Para ulama yang sibuk memperdebatkan khilafiyah juga dapat menurunkan produktifitasnya dalam berdakwah. Sebab, bahasan khilafiyah itu telah dikupas secara detail dan mendalam oleh para imam madzhab dan ulama-ulama setelahnya selama lebih dari 13 abad. Maka, jika terdapat khilafiyah sebetulnya tinggal merujuk saja kepada pandangan-pandangan ulama-ulama madzhab terdahulu.
Umat janganlah dihadap-hadapkan atas dasar madzhab, tetapi berilah pemahaman, penjabaran dan pencerahan tentang pendapat-pendapat yang ada dengan sikap 'tasamuh' (toleransi) menyikapi perbedaan. Tugas ulama sekarang adalah merumuskan hukum-hukum baru yang dahulu belum pernah terjadi dan tidak terdapat dalam kitab-kitab klasik para ulama, sambil melakukan langkah-langkah strategis, terukur dan terpola dalam memajukan umat dan bangsanya melalui gerakan-gerakan dakwahnya.
Jika para ulama terdahulu sangatlah produktif melahirkan karya-karya berupa kitab-kitab klasik yang luar biasa yang hingga kini selama berabad-abad kita tak henti-hentinya mengkajinya, maka pertanyaannya adalah karya apakah yang telah dan akan dilahirkan oleh ulama-ulama sekarang untuk generasi yang akan datang?
Marilah kita introspeksi diri, jangan-jangan kita ini termasuk yang sibuk tetapi tidak produktif? Sudahkah ke-sibukan kita ini melahirkan produktifitas? Tiap hari sibuk beraktifitas, apa yang sudah dihasilkan? Apakah kesibukan kita membuahkan karya yang bisa diwariskan kepada generasi penerus? Jangan sampai seorang mukmin melewati hari-harinya tanpa produktifitas, sehingga tidak menghasilkan karya apapun yang bisa diwariskan dan dimanfaatkan oleh orang lain.
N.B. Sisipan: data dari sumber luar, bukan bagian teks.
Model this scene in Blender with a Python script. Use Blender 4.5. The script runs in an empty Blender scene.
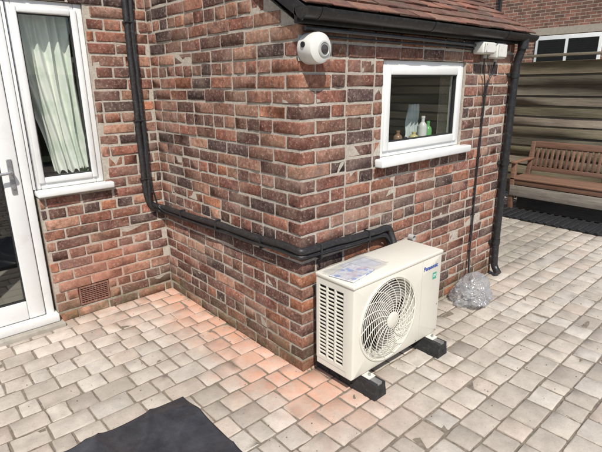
import bpy, bmesh, math, random
import numpy as np
from mathutils import Vector, Matrix, noise as mnoise
random.seed(7); rng=np.random.default_rng(11)
scene=bpy.context.scene
COL=scene.collection

# ---------------------------------------------------------------- helpers
def link(o,parent=None):
    COL.objects.link(o)
    if parent: o.parent=parent
    return o
def empty(name):
    o=bpy.data.objects.new(name,None); o.empty_display_size=.1
    return link(o)
def mesh_obj(name,verts,faces,mat=None,parent=None,smooth=False):
    me=bpy.data.meshes.new(name); me.from_pydata([tuple(v) for v in verts],[],[tuple(f) for f in faces]); me.update()
    if smooth:
        me.polygons.foreach_set('use_smooth',[True]*len(me.polygons))
    if mat: me.materials.append(mat)
    return link(bpy.data.objects.new(name,me),parent)
_T={}
def tmpl(cnt):
    if cnt in _T: return _T[cnt]
    nx,ny,nz=cnt; ids={}; idx=[]
    for i in range(nx):
        for j in range(ny):
            for k in range(nz):
                if i in(0,nx-1) or j in(0,ny-1) or k in(0,nz-1):
                    ids[(i,j,k)]=len(idx); idx.append((i,j,k))
    F=[]
    for i in range(nx-1):
        for j in range(ny-1):
            F.append([ids[(i,j,0)],ids[(i,j+1,0)],ids[(i+1,j+1,0)],ids[(i+1,j,0)]])
            F.append([ids[(i,j,nz-1)],ids[(i+1,j,nz-1)],ids[(i+1,j+1,nz-1)],ids[(i,j+1,nz-1)]])
    for i in range(nx-1):
        for k in range(nz-1):
            F.append([ids[(i,0,k)],ids[(i+1,0,k)],ids[(i+1,0,k+1)],ids[(i,0,k+1)]])
            F.append([ids[(i,ny-1,k)],ids[(i,ny-1,k+1)],ids[(i+1,ny-1,k+1)],ids[(i+1,ny-1,k)]])
    for j in range(ny-1):
        for k in range(nz-1):
            F.append([ids[(0,j,k)],ids[(0,j,k+1)],ids[(0,j+1,k+1)],ids[(0,j+1,k)]])
            F.append([ids[(nx-1,j,k)],ids[(nx-1,j+1,k)],ids[(nx-1,j+1,k+1)],ids[(nx-1,j,k+1)]])
    _T[cnt]=(np.array(idx),np.array(F)); return _T[cnt]
def boxes(name,lo,hi,col,mat,parent=None,r=.003,cnt=(4,4,4),jit=0.,xf=None,smooth=True):
    lo=np.array(lo,float).reshape(-1,3); hi=np.array(hi,float).reshape(-1,3); N=len(lo)
    idx,F=tmpl(cnt); V=len(idx)
    r=np.broadcast_to(np.array(r,float).reshape(-1,1),(N,1))
    r=np.minimum(r,(hi-lo).min(1,keepdims=True)*.45)
    P=np.zeros((N,V,3))
    for a in range(3):
        L=hi[:,a]-lo[:,a]; rr=r[:,0]
        br=[lo[:,a],lo[:,a]+rr]
        for m in range(cnt[a]-4): br.append(lo[:,a]+L*(m+1)/(cnt[a]-3))
        br+= [hi[:,a]-rr,hi[:,a]]
        B=np.stack(br,1); P[:,:,a]=B[:,idx[:,a]]
    R=r[:,None,:]
    inner=np.clip(P,lo[:,None,:]+R,hi[:,None,:]-R); d=P-inner
    n=np.linalg.norm(d,axis=2,keepdims=True); n[n<1e-9]=1
    P=inner+d/n*R
    if jit: P+=rng.normal(0,jit,P.shape)
    if xf is not None: P=xf(P)
    Fa=(F[None]+(np.arange(N)*V)[:,None,None]).reshape(-1,4)
    me=bpy.data.meshes.new(name)
    me.vertices.add(N*V); me.vertices.foreach_set('co',P.reshape(-1).astype(np.float32))
    me.loops.add(len(Fa)*4); me.loops.foreach_set('vertex_index',Fa.reshape(-1).astype(np.int32))
    me.polygons.add(len(Fa)); me.polygons.foreach_set('loop_start',np.arange(0,len(Fa)*4,4,dtype=np.int32))
    try: me.polygons.foreach_set('loop_total',np.full(len(Fa),4,dtype=np.int32))
    except Exception: pass
    me.polygons.foreach_set('use_smooth',np.full(len(Fa),smooth,dtype=bool))
    me.update(calc_edges=True); me.validate()
    if col is not None:
        c=np.broadcast_to(np.array(col,float).reshape(-1,3),(N,3))
        c4=np.ones((N,V,4),np.float32); c4[:,:,:3]=c[:,None,:]
        at=me.attributes.new('Col','FLOAT_COLOR','POINT'); at.data.foreach_set('color',c4.reshape(-1))
    me.materials.append(mat)
    return link(bpy.data.objects.new(name,me),parent)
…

Seorang mukmin hidupnya harus dipenuhi dengan kesibukan yang produktif. Allah saja menyatakan Diri-Nya sibuk: "Semua yang ada di langit dan bumi selalu meminta kepada-Nya. Setiap waktu Dia dalam kesibukan." (Qs. Ar-Rahman [55]: 29)
Kesibukan Allah diantaranya adalah mendengar semua keluhan dan permohonan hamba-Nya, karena semua yang ada di langit dan di bumi meminta kepada-Nya. Allah sibuk mengatur rezeki; sibuk memuliakan dan menghinakan suatu kaum; sibuk menciptakan dan memutuskan takdir para hamba-Nya, dan kesibukan-kesibukan Allah yang lainnya yang tak terhingga. Inilah salah satu sifat Allah yang harus kita teladani.
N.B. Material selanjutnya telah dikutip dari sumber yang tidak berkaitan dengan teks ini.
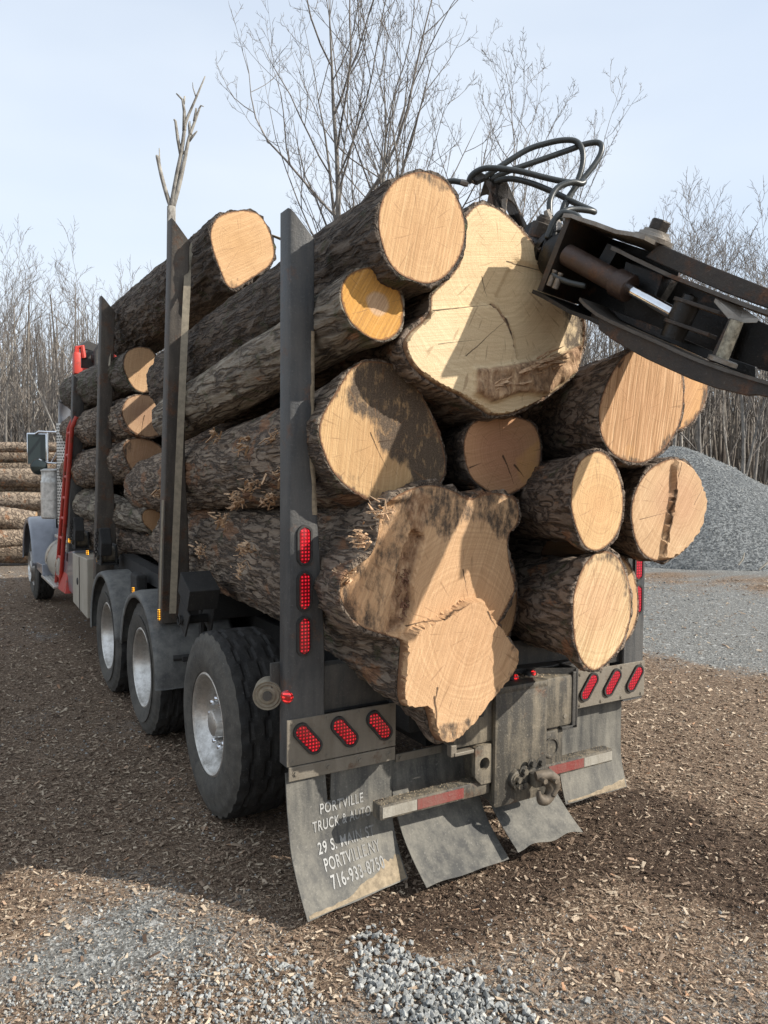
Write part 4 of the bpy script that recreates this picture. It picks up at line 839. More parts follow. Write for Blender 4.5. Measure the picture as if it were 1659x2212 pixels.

"Maka apabila kamu telah selesai mengerjakan suatu urusan, kerjakanlah dengan sungguh-sungguh urusan yang lain." (Qs. Alam Nasyrah [94]:7) Sebagian kaum muslim belum memahami dan melaksanakan kandungan ayat ini, karena sebagian mereka beranggapan: apabila telah selesai mengerjakan suatu urusan, bersantai-santailah, atau istirahatlah. Padahal, menurut perspektif ayat ini, istirahat itu bukan berhenti dari mengerjakan sesuatu, melainkan bergantinya suatu pekerjaan ke pekerjaan lainnya, atau beralihnya suatu kegiatan ke kegiatan lainnya. Inilah ayat yang mendorog pada kesibukan yang produktif.
Sudahkah kesibukan kita ini melahirkan produktifitas? Tiap hari sibuk beraktifitas, apa yang sudah dihasilkan? Apakah kesibukan kita membuahkan karya yang bisa diwariskan kepada generasi penerus?